Now it seems that everyone looks the other way, as Shakespeare so eloquently pointed out.  No one wants to admit the end.  Endless distractions are employed yet again, and I find myself worn out by the effort others make to avoid reality.  It seems they will go to any length to pretend that the banquet is eternal and that the end can be forestalled forever.

But I will stand alone as I have always done.  I will witness His demise yet again.  I will stare it boldly in the face when the time comes.  I am not afraid of the soft, cold darkness.  Being far too fair of skin with light green eyes, I was never made for the Sun and His powerful energy anyway.  My skin always burned; my eyes always hurt.  But I did love Him in secret.
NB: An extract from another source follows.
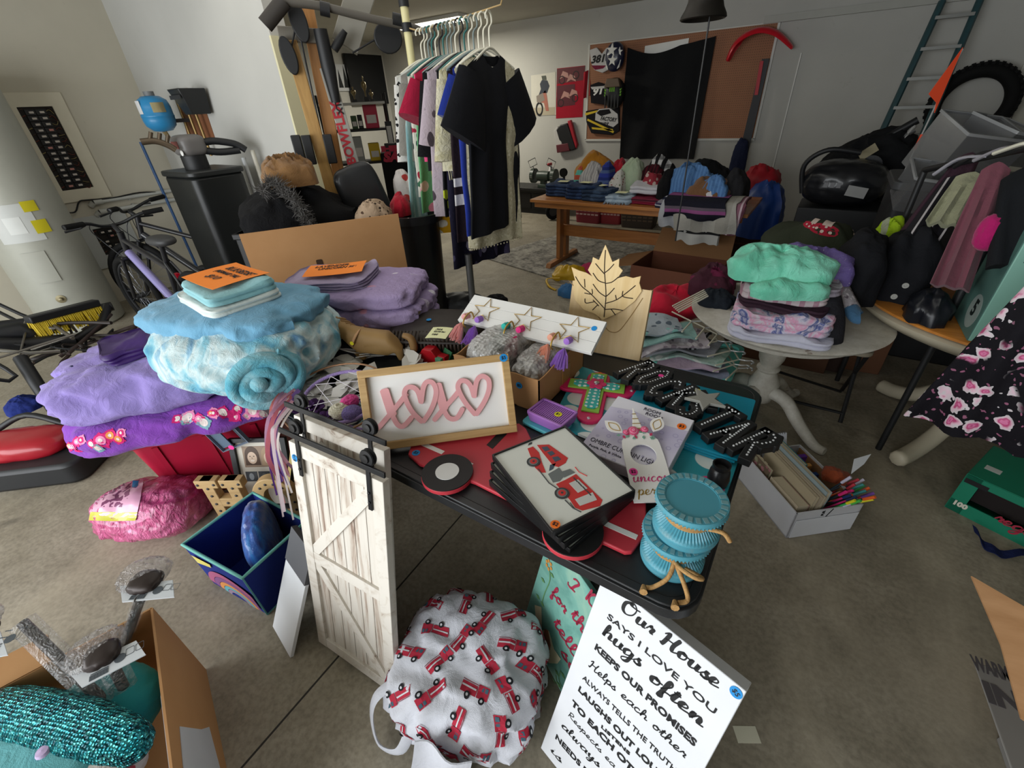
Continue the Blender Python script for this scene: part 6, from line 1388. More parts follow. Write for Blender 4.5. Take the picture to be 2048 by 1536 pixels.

When I was about 12 or 13 years old, I had misbehaved yet again.  This was not remotely out of character for me, since I was well known in the family as the rowdiest and rudest among all of my siblings.  Also, I had a terribly smart mouth, and I am afraid that has not changed very much over the years.  In any event, my punishment this time around was to choose one of Shakespeare’s sonnets, memorize it by heart, and recite it to my father within one hour.

To be sure, my father used his belt on me a lot, too.  He would snap it in the air, and you never saw four children run faster in four opposite directions.  For those who are shocked by this, remember that it was a different time then and there were different rules.  Somehow we all made it through just fine, though.  But this time around there was surprisingly no belt.  Instead, I had to memorize a sonnet, and I fulfilled my part of the deal within the hour allotted me.
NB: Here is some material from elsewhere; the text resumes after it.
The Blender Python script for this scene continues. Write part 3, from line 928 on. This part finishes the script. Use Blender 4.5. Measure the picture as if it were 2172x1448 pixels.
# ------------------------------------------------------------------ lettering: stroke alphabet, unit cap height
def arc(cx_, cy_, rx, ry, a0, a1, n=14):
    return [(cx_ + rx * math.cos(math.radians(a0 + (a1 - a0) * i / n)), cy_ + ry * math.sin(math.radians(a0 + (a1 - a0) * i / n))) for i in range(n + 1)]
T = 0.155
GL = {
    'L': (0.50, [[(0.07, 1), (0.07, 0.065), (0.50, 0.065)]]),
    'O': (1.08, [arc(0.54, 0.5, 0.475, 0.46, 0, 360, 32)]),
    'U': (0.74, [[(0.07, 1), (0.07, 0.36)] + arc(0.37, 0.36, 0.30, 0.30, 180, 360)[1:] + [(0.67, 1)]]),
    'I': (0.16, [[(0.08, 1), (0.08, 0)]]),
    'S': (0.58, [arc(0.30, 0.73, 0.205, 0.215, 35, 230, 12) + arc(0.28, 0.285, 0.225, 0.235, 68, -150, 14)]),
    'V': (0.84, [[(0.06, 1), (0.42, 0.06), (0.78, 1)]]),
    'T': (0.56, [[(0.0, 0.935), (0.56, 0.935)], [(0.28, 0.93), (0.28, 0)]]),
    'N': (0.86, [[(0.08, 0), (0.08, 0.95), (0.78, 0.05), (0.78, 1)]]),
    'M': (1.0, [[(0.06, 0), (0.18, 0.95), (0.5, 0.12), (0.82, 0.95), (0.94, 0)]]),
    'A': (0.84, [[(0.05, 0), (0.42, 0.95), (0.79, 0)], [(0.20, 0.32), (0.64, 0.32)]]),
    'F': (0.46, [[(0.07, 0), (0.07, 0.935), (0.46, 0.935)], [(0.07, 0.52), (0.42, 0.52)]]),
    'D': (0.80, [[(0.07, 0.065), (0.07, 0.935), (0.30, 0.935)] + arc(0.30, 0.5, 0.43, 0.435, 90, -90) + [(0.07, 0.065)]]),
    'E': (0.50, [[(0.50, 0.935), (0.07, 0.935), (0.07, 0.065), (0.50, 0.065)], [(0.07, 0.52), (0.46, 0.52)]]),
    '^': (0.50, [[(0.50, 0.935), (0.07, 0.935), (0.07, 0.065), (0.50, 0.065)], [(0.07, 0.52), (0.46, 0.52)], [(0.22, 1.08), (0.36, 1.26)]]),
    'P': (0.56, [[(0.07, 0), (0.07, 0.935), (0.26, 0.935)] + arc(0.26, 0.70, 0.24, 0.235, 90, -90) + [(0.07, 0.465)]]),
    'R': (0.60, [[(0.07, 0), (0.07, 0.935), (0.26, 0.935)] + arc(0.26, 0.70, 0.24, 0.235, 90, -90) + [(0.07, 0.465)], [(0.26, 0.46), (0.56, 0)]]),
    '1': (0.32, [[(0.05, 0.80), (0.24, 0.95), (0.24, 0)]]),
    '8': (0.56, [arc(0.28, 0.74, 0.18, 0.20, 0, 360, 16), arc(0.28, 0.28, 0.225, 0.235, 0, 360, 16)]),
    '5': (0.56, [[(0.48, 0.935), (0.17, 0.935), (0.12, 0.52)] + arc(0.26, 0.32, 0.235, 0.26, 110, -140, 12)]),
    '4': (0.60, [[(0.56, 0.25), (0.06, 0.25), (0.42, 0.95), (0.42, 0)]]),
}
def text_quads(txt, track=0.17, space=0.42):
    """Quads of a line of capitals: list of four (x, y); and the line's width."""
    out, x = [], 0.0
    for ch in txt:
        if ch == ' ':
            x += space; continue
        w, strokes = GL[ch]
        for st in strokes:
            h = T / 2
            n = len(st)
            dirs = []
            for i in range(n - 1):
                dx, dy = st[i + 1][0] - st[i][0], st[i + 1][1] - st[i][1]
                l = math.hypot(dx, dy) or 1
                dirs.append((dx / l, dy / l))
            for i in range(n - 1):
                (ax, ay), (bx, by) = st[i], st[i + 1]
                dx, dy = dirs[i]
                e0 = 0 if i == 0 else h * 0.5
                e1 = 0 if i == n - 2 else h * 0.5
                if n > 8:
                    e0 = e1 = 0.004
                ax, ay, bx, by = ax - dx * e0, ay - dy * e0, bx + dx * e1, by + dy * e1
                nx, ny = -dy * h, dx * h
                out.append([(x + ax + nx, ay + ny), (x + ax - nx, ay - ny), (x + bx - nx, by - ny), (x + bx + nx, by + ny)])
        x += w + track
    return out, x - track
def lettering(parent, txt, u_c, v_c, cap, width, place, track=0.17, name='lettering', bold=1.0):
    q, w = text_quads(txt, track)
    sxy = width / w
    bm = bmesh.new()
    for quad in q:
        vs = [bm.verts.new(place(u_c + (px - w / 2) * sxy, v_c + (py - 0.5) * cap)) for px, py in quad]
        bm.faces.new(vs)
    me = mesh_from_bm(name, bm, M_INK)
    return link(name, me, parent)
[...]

Sonnet #7 is Shakespeare’s poem about the sun.  It is not only about the sun in the sky, though, but about the rising, soaring, falling, and dying in our own lives, and ultimately how we live on only in and through our offspring.  Man too rises, soars, falls, and dies.  Without his children, he perishes.  Without their father, they cannot be.  Each sunrise and sunset depends on the former and places its hope in the latter.
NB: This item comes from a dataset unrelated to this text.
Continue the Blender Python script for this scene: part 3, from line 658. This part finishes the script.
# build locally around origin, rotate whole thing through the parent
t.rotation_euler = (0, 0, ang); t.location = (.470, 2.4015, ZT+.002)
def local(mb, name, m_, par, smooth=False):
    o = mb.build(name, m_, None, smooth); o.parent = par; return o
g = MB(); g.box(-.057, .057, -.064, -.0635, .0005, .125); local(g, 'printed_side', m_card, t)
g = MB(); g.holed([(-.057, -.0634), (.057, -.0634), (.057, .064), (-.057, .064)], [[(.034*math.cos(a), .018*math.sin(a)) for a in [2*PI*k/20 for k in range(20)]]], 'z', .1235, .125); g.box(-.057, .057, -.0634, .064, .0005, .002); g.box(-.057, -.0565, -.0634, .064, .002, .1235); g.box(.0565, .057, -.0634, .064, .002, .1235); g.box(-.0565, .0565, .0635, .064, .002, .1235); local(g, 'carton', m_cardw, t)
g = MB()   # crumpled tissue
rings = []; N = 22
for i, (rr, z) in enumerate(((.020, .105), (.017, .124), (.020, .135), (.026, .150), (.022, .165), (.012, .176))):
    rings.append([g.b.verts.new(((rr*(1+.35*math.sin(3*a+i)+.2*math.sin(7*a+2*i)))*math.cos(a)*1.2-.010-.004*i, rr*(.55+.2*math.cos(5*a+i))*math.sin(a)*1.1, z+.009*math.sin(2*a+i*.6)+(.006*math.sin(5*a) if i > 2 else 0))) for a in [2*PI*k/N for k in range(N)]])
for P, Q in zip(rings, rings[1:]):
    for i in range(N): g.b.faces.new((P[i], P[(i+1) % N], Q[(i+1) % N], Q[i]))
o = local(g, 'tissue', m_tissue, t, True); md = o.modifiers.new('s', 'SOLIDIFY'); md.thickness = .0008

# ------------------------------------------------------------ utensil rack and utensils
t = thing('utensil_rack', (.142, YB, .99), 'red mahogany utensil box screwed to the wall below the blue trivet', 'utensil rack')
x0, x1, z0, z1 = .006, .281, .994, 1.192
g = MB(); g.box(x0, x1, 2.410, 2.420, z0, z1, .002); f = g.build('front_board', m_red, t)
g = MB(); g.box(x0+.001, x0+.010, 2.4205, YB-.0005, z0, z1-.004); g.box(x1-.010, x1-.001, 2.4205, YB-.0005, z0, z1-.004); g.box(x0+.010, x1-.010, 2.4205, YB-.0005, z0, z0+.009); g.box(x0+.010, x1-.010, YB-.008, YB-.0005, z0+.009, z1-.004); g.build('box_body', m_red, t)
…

Now the sun is low in the sky.  The days will grow ever shorter and darker, and the ice will begin to advance again.  The Lord of Winter watches greedily from the field.  He knows His enemy is fatally wounded and that I am coming to Him yet again for shelter in His icy grasp.  I do not fear.  Someday in the future, I will owe no more to this Archetypical realm in which I find myself and will be just a woman again.  But today is not that day.  Soon the crows will laugh in the sky, and the mournful dirge will be sung out yet again:  “The King is dead.  Long live the King.”